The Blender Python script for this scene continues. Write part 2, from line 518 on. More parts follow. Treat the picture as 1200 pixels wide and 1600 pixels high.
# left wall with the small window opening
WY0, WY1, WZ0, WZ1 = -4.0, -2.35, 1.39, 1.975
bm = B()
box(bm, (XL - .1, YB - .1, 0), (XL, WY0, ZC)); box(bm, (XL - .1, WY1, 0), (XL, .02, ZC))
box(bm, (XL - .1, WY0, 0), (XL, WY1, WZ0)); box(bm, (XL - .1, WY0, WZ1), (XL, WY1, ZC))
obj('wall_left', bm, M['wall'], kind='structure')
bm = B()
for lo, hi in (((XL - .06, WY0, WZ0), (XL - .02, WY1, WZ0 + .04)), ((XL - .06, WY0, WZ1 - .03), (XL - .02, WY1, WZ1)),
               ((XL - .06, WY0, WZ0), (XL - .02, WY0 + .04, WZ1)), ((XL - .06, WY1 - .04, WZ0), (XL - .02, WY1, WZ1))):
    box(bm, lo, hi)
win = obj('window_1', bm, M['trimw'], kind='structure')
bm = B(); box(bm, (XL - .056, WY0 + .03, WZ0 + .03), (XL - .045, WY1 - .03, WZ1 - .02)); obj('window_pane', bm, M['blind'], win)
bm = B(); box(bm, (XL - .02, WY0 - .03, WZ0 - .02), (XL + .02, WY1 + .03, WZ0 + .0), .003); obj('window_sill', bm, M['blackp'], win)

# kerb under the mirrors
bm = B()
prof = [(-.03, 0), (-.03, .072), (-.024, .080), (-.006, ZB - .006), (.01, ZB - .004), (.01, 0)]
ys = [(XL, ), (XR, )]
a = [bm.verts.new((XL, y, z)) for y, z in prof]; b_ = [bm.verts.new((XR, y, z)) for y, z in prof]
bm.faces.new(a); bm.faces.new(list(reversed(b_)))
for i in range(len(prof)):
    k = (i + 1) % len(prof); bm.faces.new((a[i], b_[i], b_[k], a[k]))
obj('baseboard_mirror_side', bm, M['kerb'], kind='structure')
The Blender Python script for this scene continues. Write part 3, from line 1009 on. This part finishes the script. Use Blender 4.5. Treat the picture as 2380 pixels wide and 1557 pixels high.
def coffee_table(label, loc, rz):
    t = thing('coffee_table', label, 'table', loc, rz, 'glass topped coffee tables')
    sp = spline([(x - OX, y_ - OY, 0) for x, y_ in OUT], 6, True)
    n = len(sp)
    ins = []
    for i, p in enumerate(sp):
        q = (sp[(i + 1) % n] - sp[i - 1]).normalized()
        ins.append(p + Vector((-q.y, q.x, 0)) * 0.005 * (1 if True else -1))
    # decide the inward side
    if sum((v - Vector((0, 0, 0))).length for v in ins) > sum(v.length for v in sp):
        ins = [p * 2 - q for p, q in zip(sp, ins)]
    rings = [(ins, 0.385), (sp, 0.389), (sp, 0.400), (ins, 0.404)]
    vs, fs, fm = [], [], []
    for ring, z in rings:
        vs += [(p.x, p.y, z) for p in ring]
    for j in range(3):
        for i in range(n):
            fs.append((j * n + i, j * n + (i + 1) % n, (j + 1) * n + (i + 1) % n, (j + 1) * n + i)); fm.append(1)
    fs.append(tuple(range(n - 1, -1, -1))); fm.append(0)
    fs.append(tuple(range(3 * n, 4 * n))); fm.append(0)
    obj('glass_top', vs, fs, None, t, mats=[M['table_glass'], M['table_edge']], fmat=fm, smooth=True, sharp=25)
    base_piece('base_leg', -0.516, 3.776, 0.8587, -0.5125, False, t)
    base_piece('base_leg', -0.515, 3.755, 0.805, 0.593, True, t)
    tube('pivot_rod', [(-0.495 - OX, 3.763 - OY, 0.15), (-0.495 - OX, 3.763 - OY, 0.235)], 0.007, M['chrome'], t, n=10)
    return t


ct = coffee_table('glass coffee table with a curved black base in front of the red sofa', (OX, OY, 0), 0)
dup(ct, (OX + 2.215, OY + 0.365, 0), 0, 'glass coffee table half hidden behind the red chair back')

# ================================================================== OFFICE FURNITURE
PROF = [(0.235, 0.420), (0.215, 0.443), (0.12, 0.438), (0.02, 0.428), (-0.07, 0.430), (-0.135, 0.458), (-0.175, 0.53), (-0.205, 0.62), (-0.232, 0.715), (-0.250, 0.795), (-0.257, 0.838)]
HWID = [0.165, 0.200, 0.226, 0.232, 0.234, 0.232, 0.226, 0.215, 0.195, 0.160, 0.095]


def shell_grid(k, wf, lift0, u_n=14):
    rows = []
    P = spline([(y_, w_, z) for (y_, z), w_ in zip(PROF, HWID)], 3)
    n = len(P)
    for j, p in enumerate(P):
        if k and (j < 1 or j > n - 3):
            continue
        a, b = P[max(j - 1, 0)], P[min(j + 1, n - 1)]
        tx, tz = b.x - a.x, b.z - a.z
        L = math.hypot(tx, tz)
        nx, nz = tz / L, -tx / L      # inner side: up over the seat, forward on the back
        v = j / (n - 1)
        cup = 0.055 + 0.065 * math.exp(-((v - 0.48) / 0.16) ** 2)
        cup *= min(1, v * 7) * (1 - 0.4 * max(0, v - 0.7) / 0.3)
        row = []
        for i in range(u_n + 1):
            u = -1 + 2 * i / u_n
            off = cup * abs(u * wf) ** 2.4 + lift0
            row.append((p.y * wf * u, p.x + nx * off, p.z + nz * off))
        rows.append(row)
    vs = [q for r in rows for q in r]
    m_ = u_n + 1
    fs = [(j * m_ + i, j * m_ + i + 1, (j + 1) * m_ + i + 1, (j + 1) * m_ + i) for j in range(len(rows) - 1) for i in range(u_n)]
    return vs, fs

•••

What is needed is an exact copy of the lines from the start of the listing through the line where "obj('baseboard_mirror_side', bm, M['kerb'], kind='structure')" sits, please, both end lines included and nothing more.

**ANSWER IN FULL:**
The Blender Python script for this scene continues. Write part 2, from line 518 on. More parts follow. Treat the picture as 1200 pixels wide and 1600 pixels high.
# left wall with the small window opening
WY0, WY1, WZ0, WZ1 = -4.0, -2.35, 1.39, 1.975
bm = B()
box(bm, (XL - .1, YB - .1, 0), (XL, WY0, ZC)); box(bm, (XL - .1, WY1, 0), (XL, .02, ZC))
box(bm, (XL - .1, WY0, 0), (XL, WY1, WZ0)); box(bm, (XL - .1, WY0, WZ1), (XL, WY1, ZC))
obj('wall_left', bm, M['wall'], kind='structure')
bm = B()
for lo, hi in (((XL - .06, WY0, WZ0), (XL - .02, WY1, WZ0 + .04)), ((XL - .06, WY0, WZ1 - .03), (XL - .02, WY1, WZ1)),
               ((XL - .06, WY0, WZ0), (XL - .02, WY0 + .04, WZ1)), ((XL - .06, WY1 - .04, WZ0), (XL - .02, WY1, WZ1))):
    box(bm, lo, hi)
win = obj('window_1', bm, M['trimw'], kind='structure')
bm = B(); box(bm, (XL - .056, WY0 + .03, WZ0 + .03), (XL - .045, WY1 - .03, WZ1 - .02)); obj('window_pane', bm, M['blind'], win)
bm = B(); box(bm, (XL - .02, WY0 - .03, WZ0 - .02), (XL + .02, WY1 + .03, WZ0 + .0), .003); obj('window_sill', bm, M['blackp'], win)

# kerb under the mirrors
bm = B()
prof = [(-.03, 0), (-.03, .072), (-.024, .080), (-.006, ZB - .006), (.01, ZB - .004), (.01, 0)]
ys = [(XL, ), (XR, )]
a = [bm.verts.new((XL, y, z)) for y, z in prof]; b_ = [bm.verts.new((XR, y, z)) for y, z in prof]
bm.faces.new(a); bm.faces.new(list(reversed(b_)))
for i in range(len(prof)):
    k = (i + 1) % len(prof); bm.faces.new((a[i], b_[i], b_[k], a[k]))
obj('baseboard_mirror_side', bm, M['kerb'], kind='structure')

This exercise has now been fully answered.